Morse code introduced
In 1943 they built a brick building to house modern US machines and a few of us were sent to Calne [in Wiltshire] to learn Morse code. Off these new machines we read the signals in printed Morse and typed at full speed, straight from this into letters, which went by teleprinter tape to New York, and no doubt from there to the CIA at Langley. Transmissions to New York would usually go via radio waves, but sun spot activity, at the time, was often particularly bad, and they would go by landline.
I suppose the boredom was the hardest aspect of my time at Bletchley as there was very little social life. Bletchley Park civilians from time to time put on plays, and I still have a photograph from when I performed in “Saloon Bar", showing the full cast on stage. One of the WAAFs was Kate Karno (a famous Music Hall family name), who put on musicals, drilling us like a professional stage director. The Glenn Miller Band was stationed at a US Army camp near Bedford and a few of us were invited to the dances they gave. The US Army, of course, had much better and more plentiful food than we.
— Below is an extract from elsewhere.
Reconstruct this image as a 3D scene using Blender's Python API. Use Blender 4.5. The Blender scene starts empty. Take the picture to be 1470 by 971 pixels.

Those invited to the dances would take ‘doggie bags’ along to fill up, which they would take back to share with the others living in the same hut.
The atmosphere of secrecy
I recall the secrecy. I was picked up by the RAF Police at a railway station for some minor offence (not wearing a cap, probably), and was met by total disbelief when I told them I was not allowed to say where Station X, which was on my leave pass, was located. I was marched in to an officer; I still refused, and only after he had made a phone call did he reluctantly let me go. They changed ‘Station X’ to ‘RAF Church Green’ later.
Another example of secrecy came later in the war. I was not aware until recently that there were Americans at Station X. We were 'sending' to the US Navy (under Selfridges) and, when things were slack at night, used to ‘chat’. One of them told me that they had been asked by an officer (misled by our London phone number) to find out where we were in London and make a date. So some Americans were keeping things secret from other Americans.
War with Japan over
I remember the sudden crashing silence when the deafening noise ceased, and we first realised the Japanese War was over. Only then did I get posted to the real RAF camp, with real airplanes and airmen, a posting I had requested in l94l.
I have been married to one of those airmen for over 50 years, and am now named on the Roll of Honour and have a free pass to the Park.